The disproportionately high amount of subsidies which go to big farmers is one of the criticisms of the Common Agricultural Policy analysed in a new report from the EU Court of Auditors.
The court says 40 per cent of the EU's £12.5 billion annual subsidies to arable crops goes to only 4 per cent of producers, and 70 per cent to 10 per cent of farmers. Less than a third of all the cash goes to 90 per cent of farmers.
The Irish representative in the court, Mr Barry Desmond, who says that three Irish farmers are in receipt of over one million ecus (£780,000) a year in arable aid, argues that previous CAP reform has been marginal in its effect on farm-income disparities.
EU aid should be focused on farmers in need, not those who could survive without subsidies, Mr Desmond says, and he wonders why the issue is not addressed by Irish farm organisations.
A series of far-reaching critiques of Commission proposals for the reform of the CAP after 2000 is set to add to an already intense debate between member-states.
Radical criticism of the beef and milk quota regimes and of the failure of the Commission to propose measures which will curb farm spending in the long run will be of particular concern to Ireland, which received some £1.5 billion last year in farm guarantee payments.
The report on Agenda 2000, specially commissioned by the Council of Ministers, says the Commission's proposed price cuts will be inadequate to get EU products on to the world market and calls for savings through the capping of payments to the minority of wealthy farmers who get a disproportionate share of subsidies.
The court also warns that any attempt to renationalise CAP payments should take account of the social and economic effects of such a move.
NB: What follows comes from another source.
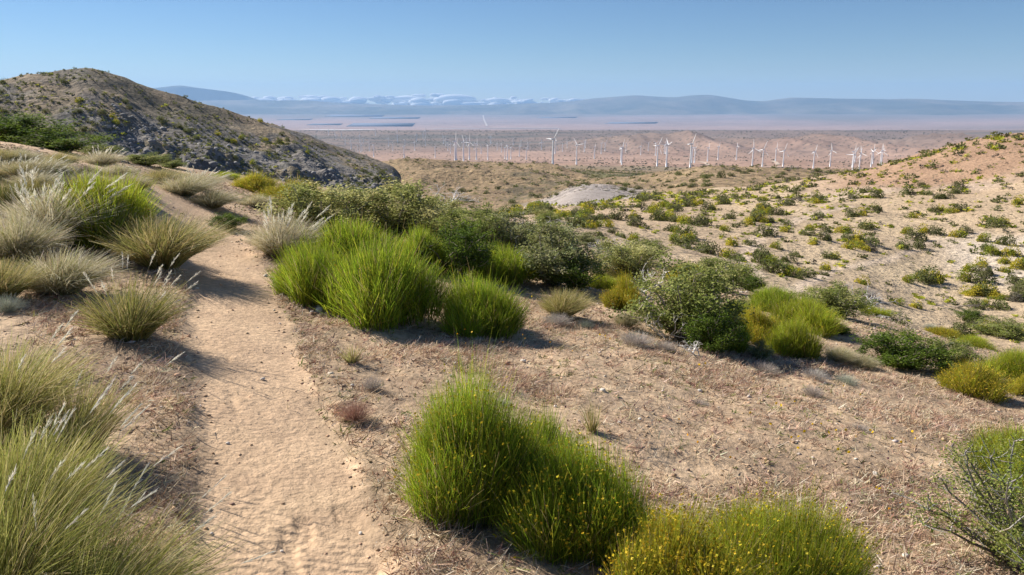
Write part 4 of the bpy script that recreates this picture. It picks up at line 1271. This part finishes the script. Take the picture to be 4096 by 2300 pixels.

This will be grist to the Republic's mill. It receives just less than 4 per cent of GNP in farm guarantee payments while the Germans, who support such changes, receive only 0.3 per cent.
The "option" suggested by the Commission of renationalising up to 25 per cent of farm guarantee payments as a means of rebalancing Germany's allegedly excessive net contributions to the EU budget is strongly criticised by the court. It says the option would do nothing to reduce the overall cost of CAP or assist farmers.
And because such national contributions would be compulsory, the court warns that the effect of renationalising part of the CAP cost could have severe budget implications for some memberstates, even to the point of jeopardising their budgetary obligations under the single currency stability pact. In Ireland's case such payments could add a dramatic 1 per cent of GNP to the government deficit.
The Agenda 2000 proposals on agriculture continue the reforms started by the former farm commissioner, Mr Ray MacSharry, in switching support from prices to farm incomes through "cheques in the post" to reduce prices closer to world market levels.
The reforms are necessitated by the reality that restrictions on subsidised exports under the current and next World Trade Organisation rounds mean that most surplus production must either be destroyed or put into intervention. Without the world market outlet the Commission predicts the necessity for record levels of grain storage within five years.
But the court warns that, because of the Asian crisis and a reduced growth potential in Russia, the Commission's proposed price cuts will be inadequate, pushing the annual cost of CAP up by as much as £800 million a year.
The court criticises the generosity of the beef and veal premium payments, which it says will not contribute to a long-term balance between supply and demand and hence result in a substantial surplus by 2005, and yet more spending to take it off the market.
The surplus will be exacerbated by the effect of increasing the milk quota by 2 per cent, the court says, an increase which also creates a milk surplus of up to two million tonnes by 2005. The Commission should review the economic justification for the milk quota system, the court says.
It also criticises the assumptions in the Agenda 2000 plan that the acceding countries of central and eastern Europe will benefit only from price support and not direct income payments; an assumption which reflects the EU's own negotiating position but is opposed by the acceding states, which demand parity of treatment with EU farmers.
Should they receive income supports, the court says, the cost of accession would go up.